[BEGIN Supplied information]

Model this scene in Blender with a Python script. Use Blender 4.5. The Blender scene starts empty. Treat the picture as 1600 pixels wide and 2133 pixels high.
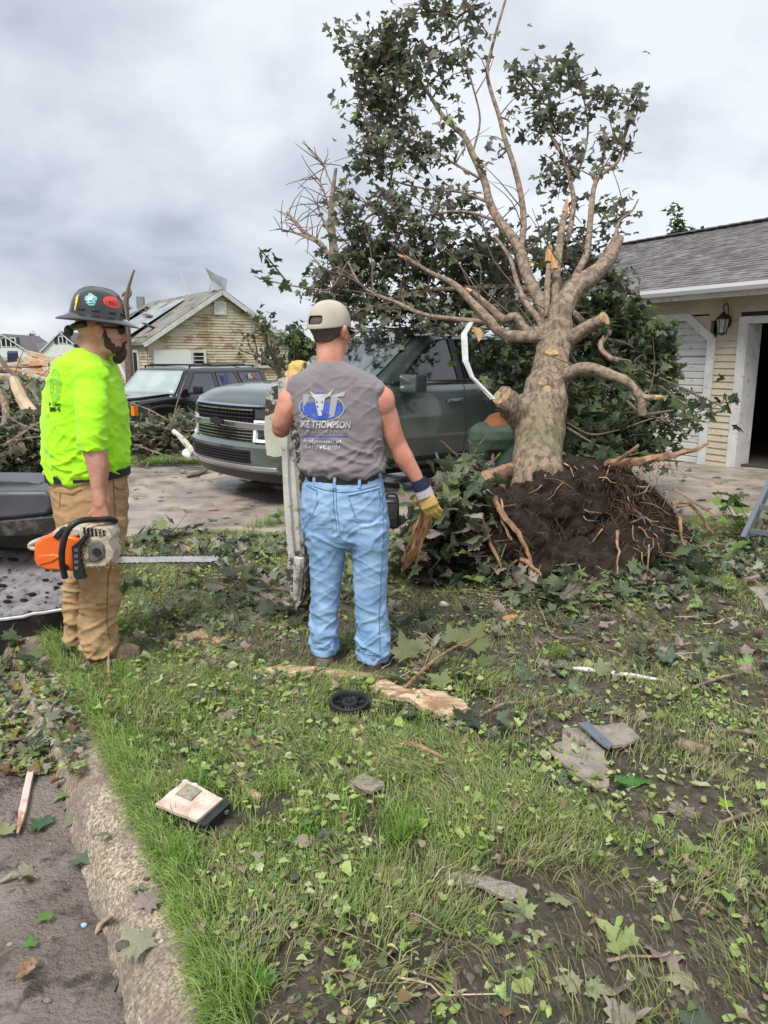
import bpy, bmesh, math, random
import numpy as np
from mathutils import Vector, Matrix, noise
from mathutils.bvhtree import BVHTree
random.seed(7); RNG = np.random.default_rng(7)
R = math.radians; V = Vector
sc = bpy.context.scene; COL = sc.collection

# ------------------------------------------------------------ camera, sky, sun, exposure
CAM_H, PITCH, F, CX, CY = 1.56, R(11.8), 1540.0, 800.0, 1066.5
cam_d = bpy.data.cameras.new('camera'); cam = bpy.data.objects.new('camera', cam_d); COL.objects.link(cam)
cam_d.sensor_fit = 'VERTICAL'; cam_d.sensor_height = 36; cam_d.lens = 36 * F / 2133
cam_d.clip_start = 0.05; cam_d.clip_end = 3000
cam.location = (0, 0, CAM_H); cam.rotation_euler = (math.pi / 2 - PITCH, 0, 0); sc.camera = cam
sc.view_settings.view_transform = 'Standard'; sc.view_settings.look = 'None'
sc.view_settings.gamma = 1; sc.view_settings.use_curve_mapping = False
sc.view_settings.exposure = 0.68
SUN_EL, SUN_AZ = R(56), R(205)          # high, from behind and to the left of the camera
world = bpy.data.worlds.new('World'); sc.world = world; world.use_nodes = True
def build_world():
    nt = world.node_tree; N = nt.nodes; L = nt.links; N.clear()
    out = N.new('ShaderNodeOutputWorld'); bg = N.new('ShaderNodeBackground'); L.new(bg.outputs[0], out.inputs[0])
    sky = N.new('ShaderNodeTexSky'); sky.sky_type = 'NISHITA'; sky.sun_disc = False
    sky.sun_elevation = SUN_EL; sky.sun_rotation = SUN_AZ
    tc = N.new('ShaderNodeTexCoord'); sx = N.new('ShaderNodeSeparateXYZ'); L.new(tc.outputs['Generated'], sx.inputs[0])
    def mth(op, a, b=None, clamp=False):
        m = N.new('ShaderNodeMath'); m.operation = op; m.use_clamp = clamp
        for i, v in enumerate((a, b)):
            if v is None: continue
            if isinstance(v, (int, float)): m.inputs[i].default_value = v
            else: L.new(v, m.inputs[i])
        return m.outputs[0]
    zz = mth('ADD', mth('MAXIMUM', sx.outputs[2], 0.0), 0.42)
    cx = mth('DIVIDE', sx.outputs[0], zz); cy = mth('DIVIDE', sx.outputs[1], zz)
    cb = N.new('ShaderNodeCombineXYZ'); L.new(cx, cb.inputs[0]); L.new(cy, cb.inputs[1])
    def nz(scale, det, rough, dist, off):
        mp = N.new('ShaderNodeMapping'); L.new(cb.outputs[0], mp.inputs[0]); mp.inputs['Location'].default_value = off
        n = N.new('ShaderNodeTexNoise'); n.inputs['Scale'].default_value = scale; n.inputs['Detail'].default_value = det
        n.inputs['Roughness'].default_value = rough; n.inputs['Distortion'].default_value = dist
        L.new(mp.outputs[0], n.inputs['Vector']); return n.outputs[0]
    big = nz(0.8, 3, .45, .3, (2.3, 5.1, 0)); mid = nz(2.1, 5, .5, .3, (4.7, 1.3, 0)); fin = nz(6.5, 4, .5, .4, (3.0, 9.0, 2.0))
    v = mth('ADD', mth('MULTIPLY', mth('SUBTRACT', big, .5), 1.5), mth('ADD', mth('MULTIPLY', mth('SUBTRACT', mid, .5), 1.9), mth('MULTIPLY', mth('SUBTRACT', fin, .5), .5)))
    v = mth('ADD', v, mth('MULTIPLY', sx.outputs[0], .46)); v = mth('ADD', v, .76)
    v = mth('ADD', v, mth('MULTIPLY', mth('MAXIMUM', sx.outputs[2], 0.0), .26))
    cr = N.new('ShaderNodeValToRGB'); L.new(v, cr.inputs[0]); e = cr.color_ramp.elements
    e[0].position = 0.0; e[0].color = (.24, .26, .31, 1); e[1].position = 1.0; e[1].color = (.60, .625, .66, 1)
    for p, c in ((.3, (.32, .345, .405, 1)), (.55, (.42, .45, .51, 1)), (.78, (.50, .53, .575, 1))):
        k = e.new(p); k.color = c
    mix = N.new('ShaderNodeMix'); mix.data_type = 'RGBA'; mix.inputs[0].default_value = .9
    sk = N.new('ShaderNodeVectorMath'); sk.operation = 'SCALE'; sk.inputs['Scale'].default_value = .07
    L.new(sky.outputs[0], sk.inputs[0]); L.new(sk.outputs[0], mix.inputs[6]); L.new(cr.outputs[0], mix.inputs[7])
    L.new(mix.outputs[2], bg.inputs[0]); bg.inputs[1].default_value = 1.0
build_world()
sl = bpy.data.lights.new('sun', 'SUN'); sl.energy = 2.4; sl.angle = R(22); sl.color = (1, .97, .92)
so = bpy.data.objects.new('sun', sl); COL.objects.link(so)
sd = V((math.sin(SUN_AZ) * math.cos(SUN_EL), math.cos(SUN_AZ) * math.cos(SUN_EL), math.sin(SUN_EL)))
so.rotation_euler = sd.to_track_quat('Z', 'Y').to_euler(); so.location = (0, 0, 30)

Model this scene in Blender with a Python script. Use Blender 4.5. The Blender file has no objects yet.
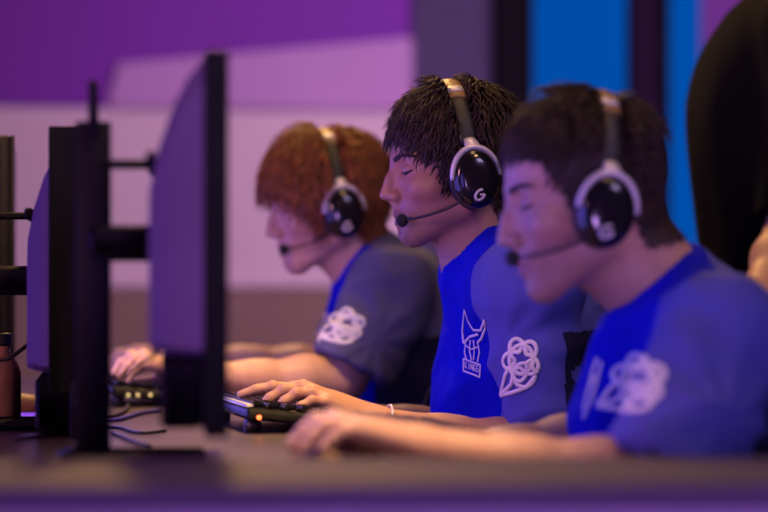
import bpy, math, random
import numpy as np
from mathutils import Vector, Matrix, noise
from mathutils.bvhtree import BVHTree
random.seed(4); np.random.seed(4)
R = math.radians
sc = bpy.context.scene
COL = sc.collection

# ------------------------------------------------------------------ camera
FPX = 2820.0
CAM = Vector((0, 0, 0.97)); YAW, PITCH = R(11.35), R(0.386)
FWD = Vector((math.sin(YAW)*math.cos(PITCH), math.cos(YAW)*math.cos(PITCH), math.sin(PITCH)))
RGT = Vector((math.cos(YAW), -math.sin(YAW), 0)); UPV = RGT.cross(FWD)
cd = bpy.data.cameras.new('camera'); co = bpy.data.objects.new('camera', cd); COL.objects.link(co); sc.camera = co
cd.sensor_width = 36; cd.lens = FPX/768*36; cd.clip_start = .05; cd.clip_end = 60
co.location = CAM
m = Matrix((RGT, UPV, -FWD)).transposed(); co.rotation_euler = m.to_euler()
cd.dof.use_dof = True; cd.dof.focus_distance = 4.13; cd.dof.aperture_fstop = 2.3
def P(px, py, Y):
    "point of the place that stands on the plane y=Y and shows at this pixel"
    d = FWD + RGT*((px-384)/FPX) + UPV*((256-py)/FPX)
    return CAM + d*(Y/d.y)
def RAY(px, py):
    return (FWD + RGT*((px-384)/FPX) + UPV*((256-py)/FPX)).normalized()
# ------------------------------------------------------------------ world, lights, exposure
sc.view_settings.view_transform = 'Standard'; sc.view_settings.look = 'None'
sc.view_settings.gamma = 1; sc.view_settings.use_curve_mapping = False
sc.view_settings.exposure = 0.0
w = bpy.data.worlds.new('world'); sc.world = w; w.use_nodes = True
w.node_tree.nodes['Background'].inputs[0].default_value = (.10, .05, .14, 1)
w.node_tree.nodes['Background'].inputs[1].default_value = .25
def area(name, loc, target, size, energy, col, size_y=None, spread=None):
    l = bpy.data.lights.new(name, 'AREA'); l.energy = energy; l.color = col; l.size = size
    if size_y: l.shape = 'RECTANGLE'; l.size_y = size_y
    if spread: l.spread = R(spread)
    o = bpy.data.objects.new(name, l); COL.objects.link(o); o.location = loc
    o.rotation_euler = (Vector(target)-Vector(loc)).to_track_quat('-Z', 'Y').to_euler()
    return o
def spot(name, loc, target, energy, col, ang, blend=.5, r=.1):
    l = bpy.data.lights.new(name, 'SPOT'); l.energy = energy; l.color = col; l.spot_size = R(ang); l.spot_blend = blend
    l.shadow_soft_size = r
    o = bpy.data.objects.new(name, l); COL.objects.link(o); o.location = loc
    o.rotation_euler = (Vector(target)-Vector(loc)).to_track_quat('-Z', 'Y').to_euler()
    return o
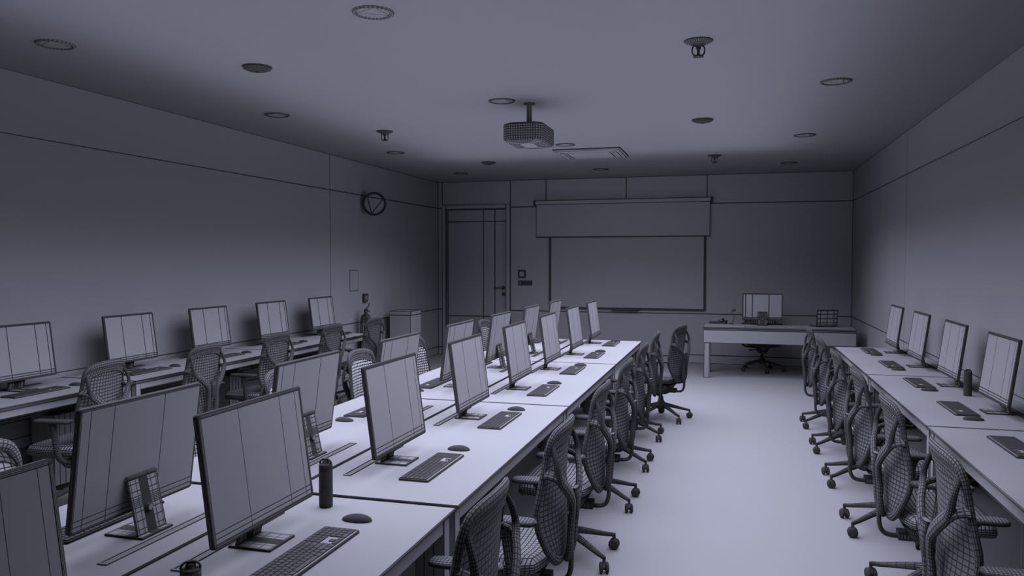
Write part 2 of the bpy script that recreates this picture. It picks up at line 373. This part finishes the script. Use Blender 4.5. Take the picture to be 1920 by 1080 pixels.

[END Supplied information]

# Job:
The lines from the top of the data above through the one holding "sc = bpy.context.scene; COL = sc.collection" are to be repeated exactly, and only those, with no pictures.

# Result for this task:
Model this scene in Blender with a Python script. Use Blender 4.5. The Blender scene starts empty. Treat the picture as 1600 pixels wide and 2133 pixels high.
import bpy, bmesh, math, random
import numpy as np
from mathutils import Vector, Matrix, noise
from mathutils.bvhtree import BVHTree
random.seed(7); RNG = np.random.default_rng(7)
R = math.radians; V = Vector
sc = bpy.context.scene; COL = sc.collection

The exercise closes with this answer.